Em seu relatório de 4 de maio, a analista de Ásia Oriental Sarah Cook, da organização de direitos humanos Freedom House, escreveu que “a quantidade de pessoas e entidades registradas pela China parece ser consideravelmente menor, levando em conta o que sabemos sobre as atividades de coleta de inteligência e os esforços de guerra de informação conduzidos pela China”.

Fazendo se passar por empresas jornalísticas comuns em operação nos Estados Unidos, a imprensa comandada pelo Partido Comunista provavelmente duplica as redes de coleta de dados de inteligência para subsidiar o planejamento estratégico da China e para vigiar dissidentes no exterior.

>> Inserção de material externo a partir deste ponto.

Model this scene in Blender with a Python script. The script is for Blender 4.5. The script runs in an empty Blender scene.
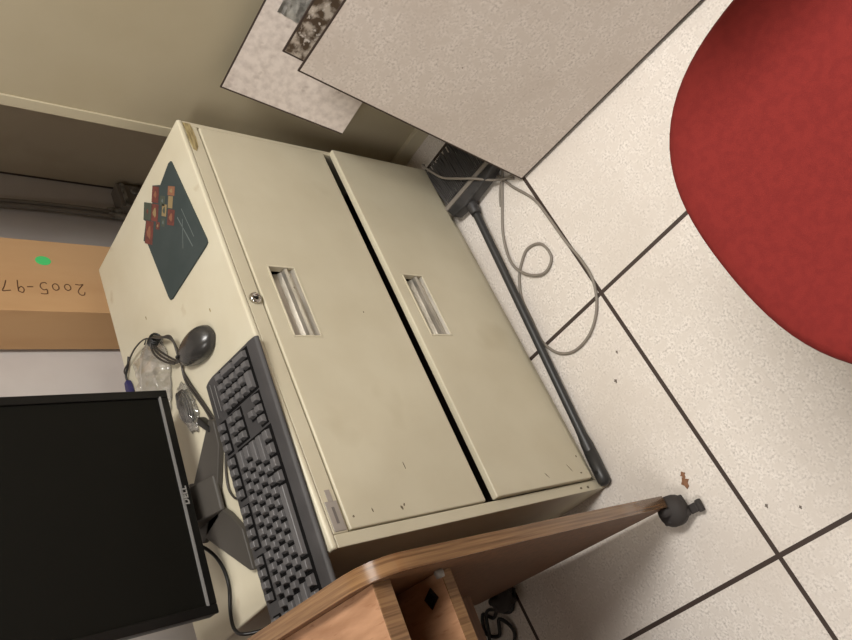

De acordo com Sarah, cujo relatório foi citado pela Comissão de Avaliação da Economia e da Segurança, “parece haver brechas na legislação. Elas precisam ser sanadas…”.

Expandindo a força de persuasão

A penetração na esfera dos meios de comunicação estrangeiros reflete uma estratégia de longo prazo do governo chinês para obter uma posição no ideário das sociedades em que as pessoas possuem a liberdade de criticar o regime autoritário da China.

Desde a virada do novo milênio, o regime chinês tem promovido centenas de Institutos Confúcio em escolas e universidade em todo o mundo. Esses institutos, promovidos como um programa de ensino da cultura e da língua chinesa, sofreram duras críticas de dissidentes políticos e de grupos de defesas dos direitos humanos, que apontaram a estreita relação dos institutos com os escritórios no estrangeiro do Partido Comunista, bem como suas diretrizes ideológicas que seguem, as práticas discriminatórias no trabalho e o impacto negativo na liberdade acadêmica.

Em Hollywood, a influência do dinheiro chinês é evidente. No final de 2016, o grupo Wanda, que possui ligações com o Estado chinês, realizou investimentos bilionários na indústria cinematográfica norte-americana, causando preocupação quanto a violação das leis estadunidense antitruste, além da influência ideológica indevida na produção cinematográfica.

Recentemente, muitos filmes foram criticados, por evitar temas considerados sensíveis para os censores chineses. Um exemplo é o filme “Amanhecer Violento”, no qual os antagonistas, militares chineses, foram alterados para militares norte-coreanos.